While on sabbatical during the fall semester, Dr. Jay Lutz, professor of French, is engaged in a number of academic pursuits, taking him around the world.

This week, Dr. Lutz is a featured speaker at the 2016 International Caribbean Conference in Trinidad, “The Caribbean, Melting Pot of the Americas: From Upheaval and ‘Origins’ to the Historical Future and its Representations.” He will present a paper on the 2009 novel of Gérard Chenet, a Haitian writer, sculptor and general renaissance man. “I am very excited about this opportunity,” said Dr. Lutz, who met Chenet in Haiti in 2010 and saw him again in 2015.

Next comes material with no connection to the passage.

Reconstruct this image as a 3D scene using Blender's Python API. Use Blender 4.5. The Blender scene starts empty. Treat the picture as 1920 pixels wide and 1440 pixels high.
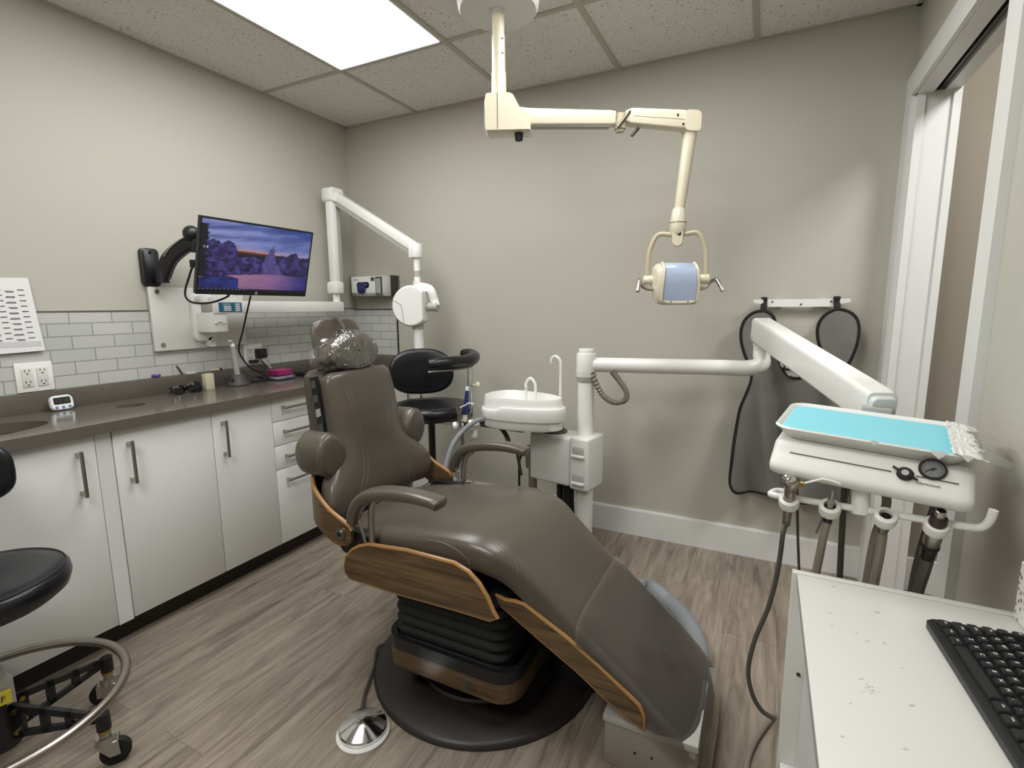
import bpy, bmesh, math, random
from mathutils import Vector, Matrix, noise
from mathutils.bvhtree import BVHTree
random.seed(7)
PI = math.pi
S = bpy.context.scene
COL = S.collection

# ------------------------------------------------------------------ camera (solved from the room's lines)
F, CX, CY = 949.47, 960.0, 720.0
CAM = Vector((2.5079, -2.6472, 1.2423))
YAW, PIT, ROL = 0.4616, -0.1530, -0.0066
fwd = Vector((-math.sin(YAW)*math.cos(PIT), math.cos(YAW)*math.cos(PIT), math.sin(PIT)))
_r = Vector((math.cos(YAW), math.sin(YAW), 0)); _u = _r.cross(fwd)
rgt = math.cos(ROL)*_r + math.sin(ROL)*_u
upv = -math.sin(ROL)*_r + math.cos(ROL)*_u
def ray(u, v): return fwd + (u-CX)/F*rgt - (v-CY)/F*upv
def on(ax, val, u, v):                       # point where a sight line meets the plane x|y|z = val
    d = ray(u, v); i = 'xyz'.index(ax); return CAM + d*((val-CAM[i])/d[i])
def dep(D, u, v): return CAM + ray(u, v)*D   # point at distance D in front of the camera
cam = bpy.data.cameras.new('camera'); co = bpy.data.objects.new('camera', cam); COL.objects.link(co)
R = Matrix((rgt, upv, -fwd)).transposed()
co.matrix_world = Matrix.Translation(CAM) @ R.to_4x4()
cam.sensor_width = 36; cam.lens = F/1920*36; cam.clip_start = .02
S.camera = co

# ------------------------------------------------------------------ room numbers
H, W = 2.3868, 2.9757
GX, GY, G = 0.5714, -0.6129, 0.6096          # ceiling grid
ZC, XC = 0.8487, 0.4664                       # countertop height, front
XD = 0.4404                                   # cabinet door front
YF = -3.45                                    # wall behind the camera

# ------------------------------------------------------------------ materials
def lin(h):
    h = h.lstrip('#'); c = [int(h[i:i+2], 16)/255 for i in (0, 2, 4)]
    return tuple(x/12.92 if x <= .04045 else ((x+.055)/1.055)**2.4 for x in c)
def mat(name, col, rough=.5, metal=0, bump=0, bscale=200, spec=.5, var=0, vscale=3, coat=0, emit=None, es=0):
    m = bpy.data.materials.new(name); m.use_nodes = True
    nt = m.node_tree; b = nt.nodes['Principled BSDF']
    c = lin(col) if isinstance(col, str) else col
    b.inputs['Base Color'].default_value = (*c, 1)
    b.inputs['Roughness'].default_value = rough; b.inputs['Metallic'].default_value = metal
    b.inputs['Specular IOR Level'].default_value = spec
    if coat: b.inputs['Coat Weight'].default_value = coat; b.inputs['Coat Roughness'].default_value = .15
    if emit: b.inputs['Emission Color'].default_value = (*emit, 1); b.inputs['Emission Strength'].default_value = es
    if bump or var:
        tc = nt.nodes.new('ShaderNodeTexCoord')
    if bump:
        n = nt.nodes.new('ShaderNodeTexNoise'); n.inputs['Scale'].default_value = bscale; n.inputs['Detail'].default_value = 3
        nt.links.new(tc.outputs['Object'], n.inputs['Vector'])
        bp = nt.nodes.new('ShaderNodeBump'); bp.inputs['Strength'].default_value = bump; bp.inputs['Distance'].default_value = .002
        nt.links.new(n.outputs['Fac'], bp.inputs['Height']); nt.links.new(bp.outputs['Normal'], b.inputs['Normal'])
    if var:
        n = nt.nodes.new('ShaderNodeTexNoise'); n.inputs['Scale'].default_value = vscale; n.inputs['Detail'].default_value = 5
        nt.links.new(tc.outputs['Object'], n.inputs['Vector'])
        mx = nt.nodes.new('ShaderNodeMix'); mx.data_type = 'RGBA'
        mx.inputs['A'].default_value = (*[x*(1-var) for x in c], 1); mx.inputs['B'].default_value = (*[min(1, x*(1+var)) for x in c], 1)
        nt.links.new(n.outputs['Fac'], mx.inputs['Factor']); nt.links.new(mx.outputs['Result'], b.inputs['Base Color'])
    return m
def N(nt, t, **k):
    n = nt.nodes.new(t)
    for a, v in k.items():
        if a in n.inputs: n.inputs[a].default_value = v
        else: setattr(n, a, v)
    return n
def mapped(nt, scale=(1, 1, 1), rot=(0, 0, 0), loc=(0, 0, 0)):
    tc = N(nt, 'ShaderNodeTexCoord'); mp = N(nt, 'ShaderNodeMapping')
    mp.inputs['Scale'].default_value = scale; mp.inputs['Rotation'].default_value = rot; mp.inputs['Location'].default_value = loc
    nt.links.new(tc.outputs['Object'], mp.inputs['Vector']); return mp.outputs['Vector']
def ramp(nt, stops):
    r = N(nt, 'ShaderNodeValToRGB'); e = r.color_ramp.elements
    while len(e) < len(stops): e.new(.5)
    for i, (p, c) in enumerate(stops): e[i].position = p; e[i].color = (*c, 1)
    return r
def wood_mat(name, cols, axis='x', rough=.32, scale=1.5):
    m = bpy.data.materials.new(name); m.use_nodes = True; nt = m.node_tree; b = nt.nodes['Principled BSDF']
    sc = {'x': (3, 60, 60), 'y': (60, 3, 60), 'z': (60, 60, 3)}[axis]
    v = mapped(nt, [s*scale for s in sc])
    n1 = N(nt, 'ShaderNodeTexNoise', Scale=1.0, Detail=6.0, Roughness=.65, Distortion=.6); nt.links.new(v, n1.inputs['Vector'])
    sc2 = {'x': (1.2, 14, 14), 'y': (14, 1.2, 14), 'z': (14, 14, 1.2)}[axis]
    v2 = mapped(nt, [s*scale for s in sc2])
    n2 = N(nt, 'ShaderNodeTexNoise', Scale=1.0, Detail=3.0, Distortion=1.5); nt.links.new(v2, n2.inputs['Vector'])
    ad = N(nt, 'ShaderNodeMath', operation='MULTIPLY_ADD'); ad.inputs[1].default_value = .6
    nt.links.new(n1.outputs['Fac'], ad.inputs[0])
    ml = N(nt, 'ShaderNodeMath', operation='MULTIPLY'); ml.inputs[1].default_value = .4; nt.links.new(n2.outputs['Fac'], ml.inputs[0])
    nt.links.new(ml.outputs[0], ad.inputs[2])
    r = ramp(nt, [(.36, lin(cols[0])), (.48, lin(cols[1])), (.62, lin(cols[2]))]); nt.links.new(ad.outputs[0], r.inputs[0])
    nt.links.new(r.outputs[0], b.inputs['Base Color']); b.inputs['Roughness'].default_value = rough
    return m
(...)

Jay Lutz discusses African literature with Gérard Chenet at the L'Engouement artists' space. Photo: Breaking Away blog

Jay Lutz discusses African literature with Gérard Chenet at the L’Engouement artists’ space. Photo: Breaking Away blog

Dr. Lutz also successfully conducted research in France and Sweden. At the François-Mitterrand Library (Bibliothèque nationale de France) in Paris, Dr. Lutz researched Germain Casse, the political figure he is studying in order to connect Paris of the 1880s to the Caribbean.

Germain Casse

Germain Casse

“I was able to read several of the pieces of legislation proposed by Germain Casse,” said Dr. Lutz. “The bills from the Chambre des Députés were mostly in a fragile state making their viewing impossible. I did, however, get to see two of the documents, including a proposal by Casse to give illegitimate children the means to request rights to inheritance. I also was able to read issues on microfilm of a minor radical newspaper at the end of the Second Empire for which Casse wrote.”

Dr. Lutz also worked at the Archives nationales d’outre-mer in Aix-en-Provence, archives for “overseas France,” where he reviewed newspapers from Martinique from 1889 and 1890.

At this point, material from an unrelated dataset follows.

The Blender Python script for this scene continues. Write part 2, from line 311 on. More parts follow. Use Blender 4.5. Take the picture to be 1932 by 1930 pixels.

Sherman Adams / Photo: ProjectHBW.blogspot.com

Sherman Adams / Photo: ProjectHBW.blogspot.com

Dr. Lutz spent a month in Sweden at the Kungliga Biblioteket (National Library) in Stockholm studying Sherman Adams, the African American activist, journalist and writer who lived in Sweden from 1963 until his untimely death in Denmark in 1986. While there, he attended a conference organized by the Swedish Institute for teachers of Swedish at the college level outside Sweden.

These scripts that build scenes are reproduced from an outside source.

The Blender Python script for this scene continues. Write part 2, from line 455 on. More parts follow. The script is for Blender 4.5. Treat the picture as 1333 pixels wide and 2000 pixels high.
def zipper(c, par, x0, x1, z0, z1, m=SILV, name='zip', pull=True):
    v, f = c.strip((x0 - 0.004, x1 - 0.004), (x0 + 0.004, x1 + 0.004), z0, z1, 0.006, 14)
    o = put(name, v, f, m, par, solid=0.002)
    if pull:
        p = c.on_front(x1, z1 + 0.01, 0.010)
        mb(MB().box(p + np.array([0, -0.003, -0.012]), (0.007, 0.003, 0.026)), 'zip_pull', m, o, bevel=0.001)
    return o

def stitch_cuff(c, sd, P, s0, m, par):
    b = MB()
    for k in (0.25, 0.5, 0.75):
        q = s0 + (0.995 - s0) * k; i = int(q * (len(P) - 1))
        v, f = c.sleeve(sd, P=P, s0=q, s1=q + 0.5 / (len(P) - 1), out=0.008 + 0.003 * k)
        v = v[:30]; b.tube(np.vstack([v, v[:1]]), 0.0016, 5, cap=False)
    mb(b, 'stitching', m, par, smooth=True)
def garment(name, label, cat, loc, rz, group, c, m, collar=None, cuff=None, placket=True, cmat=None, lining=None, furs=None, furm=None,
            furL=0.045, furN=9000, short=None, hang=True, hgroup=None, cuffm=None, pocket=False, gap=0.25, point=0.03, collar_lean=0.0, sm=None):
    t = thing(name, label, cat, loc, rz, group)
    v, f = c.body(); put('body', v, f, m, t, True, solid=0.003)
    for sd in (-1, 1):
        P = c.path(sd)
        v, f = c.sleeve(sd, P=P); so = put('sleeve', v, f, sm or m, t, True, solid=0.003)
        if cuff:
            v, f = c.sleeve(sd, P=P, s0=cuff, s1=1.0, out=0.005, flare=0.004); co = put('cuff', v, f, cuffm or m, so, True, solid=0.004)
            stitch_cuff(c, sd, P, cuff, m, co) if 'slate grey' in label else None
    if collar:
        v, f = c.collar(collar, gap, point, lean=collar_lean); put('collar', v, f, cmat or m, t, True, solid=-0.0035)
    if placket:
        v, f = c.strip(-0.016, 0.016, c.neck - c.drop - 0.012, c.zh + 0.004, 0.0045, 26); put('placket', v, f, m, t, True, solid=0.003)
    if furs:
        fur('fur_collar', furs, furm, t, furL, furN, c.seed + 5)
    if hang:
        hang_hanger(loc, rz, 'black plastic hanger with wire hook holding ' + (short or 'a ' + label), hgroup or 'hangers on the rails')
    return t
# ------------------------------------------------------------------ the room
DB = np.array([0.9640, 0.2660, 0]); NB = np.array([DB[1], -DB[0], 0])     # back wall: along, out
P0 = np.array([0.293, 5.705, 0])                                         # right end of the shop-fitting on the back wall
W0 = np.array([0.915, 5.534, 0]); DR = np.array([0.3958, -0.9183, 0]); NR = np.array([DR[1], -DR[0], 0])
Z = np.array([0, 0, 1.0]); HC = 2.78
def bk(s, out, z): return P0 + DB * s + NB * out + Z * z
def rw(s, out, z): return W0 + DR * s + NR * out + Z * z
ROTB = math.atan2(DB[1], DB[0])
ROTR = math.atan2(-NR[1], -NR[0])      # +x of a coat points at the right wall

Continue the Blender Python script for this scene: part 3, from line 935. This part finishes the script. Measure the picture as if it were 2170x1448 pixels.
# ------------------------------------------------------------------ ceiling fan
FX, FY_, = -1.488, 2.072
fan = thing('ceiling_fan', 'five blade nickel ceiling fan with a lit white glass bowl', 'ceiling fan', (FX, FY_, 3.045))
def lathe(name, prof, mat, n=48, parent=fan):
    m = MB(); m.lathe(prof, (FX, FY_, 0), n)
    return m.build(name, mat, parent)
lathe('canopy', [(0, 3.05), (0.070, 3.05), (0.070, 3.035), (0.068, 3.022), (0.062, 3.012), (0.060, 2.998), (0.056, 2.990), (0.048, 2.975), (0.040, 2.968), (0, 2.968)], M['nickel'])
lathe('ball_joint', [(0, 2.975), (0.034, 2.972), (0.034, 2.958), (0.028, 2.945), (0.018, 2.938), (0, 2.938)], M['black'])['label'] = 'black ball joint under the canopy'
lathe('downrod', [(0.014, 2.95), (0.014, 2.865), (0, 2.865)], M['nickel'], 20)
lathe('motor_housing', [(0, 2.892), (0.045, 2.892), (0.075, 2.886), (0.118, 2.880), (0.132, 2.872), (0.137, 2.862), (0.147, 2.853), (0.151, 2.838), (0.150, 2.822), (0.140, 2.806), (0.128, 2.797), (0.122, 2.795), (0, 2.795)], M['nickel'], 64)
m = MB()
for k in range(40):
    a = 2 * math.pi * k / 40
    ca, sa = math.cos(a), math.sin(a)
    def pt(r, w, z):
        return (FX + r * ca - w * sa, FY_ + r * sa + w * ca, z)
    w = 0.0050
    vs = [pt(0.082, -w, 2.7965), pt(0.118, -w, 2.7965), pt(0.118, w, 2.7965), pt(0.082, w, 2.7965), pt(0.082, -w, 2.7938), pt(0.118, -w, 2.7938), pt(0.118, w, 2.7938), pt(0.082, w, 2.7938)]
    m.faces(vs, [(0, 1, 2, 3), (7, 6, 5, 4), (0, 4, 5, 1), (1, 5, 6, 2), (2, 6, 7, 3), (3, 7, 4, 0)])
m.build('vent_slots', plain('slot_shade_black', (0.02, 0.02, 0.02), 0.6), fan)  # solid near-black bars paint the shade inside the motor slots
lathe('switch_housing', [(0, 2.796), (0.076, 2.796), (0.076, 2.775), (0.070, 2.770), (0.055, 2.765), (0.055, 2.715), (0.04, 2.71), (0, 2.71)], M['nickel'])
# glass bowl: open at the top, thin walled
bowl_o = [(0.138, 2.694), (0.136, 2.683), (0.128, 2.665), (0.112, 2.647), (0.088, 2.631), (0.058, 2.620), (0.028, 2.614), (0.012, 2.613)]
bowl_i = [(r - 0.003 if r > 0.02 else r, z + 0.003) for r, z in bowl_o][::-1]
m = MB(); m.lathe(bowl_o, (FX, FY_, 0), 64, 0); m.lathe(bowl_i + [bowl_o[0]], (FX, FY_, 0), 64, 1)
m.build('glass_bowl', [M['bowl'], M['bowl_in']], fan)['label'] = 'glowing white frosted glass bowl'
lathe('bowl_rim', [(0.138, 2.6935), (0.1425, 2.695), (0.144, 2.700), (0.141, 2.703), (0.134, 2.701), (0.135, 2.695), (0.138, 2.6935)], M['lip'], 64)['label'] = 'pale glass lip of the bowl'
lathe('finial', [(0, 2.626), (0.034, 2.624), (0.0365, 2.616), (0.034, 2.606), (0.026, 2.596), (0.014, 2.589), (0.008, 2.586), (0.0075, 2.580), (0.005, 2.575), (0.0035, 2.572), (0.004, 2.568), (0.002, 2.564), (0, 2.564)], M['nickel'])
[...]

Later in October and November, Dr. Lutz will attend conferences of the Association of Swedish Teachers and Researchers in America (ASTRA) at the University of Colorado Boulder, and of the South Atlantic Modern Language Association (SAMLA) in Jacksonville, Fla.

Bibliothèque nationale de France (The François-Mitterrand Library) on the Seine.

The François-Mitterrand Library (Bibliothèque nationale de France) on the Seine.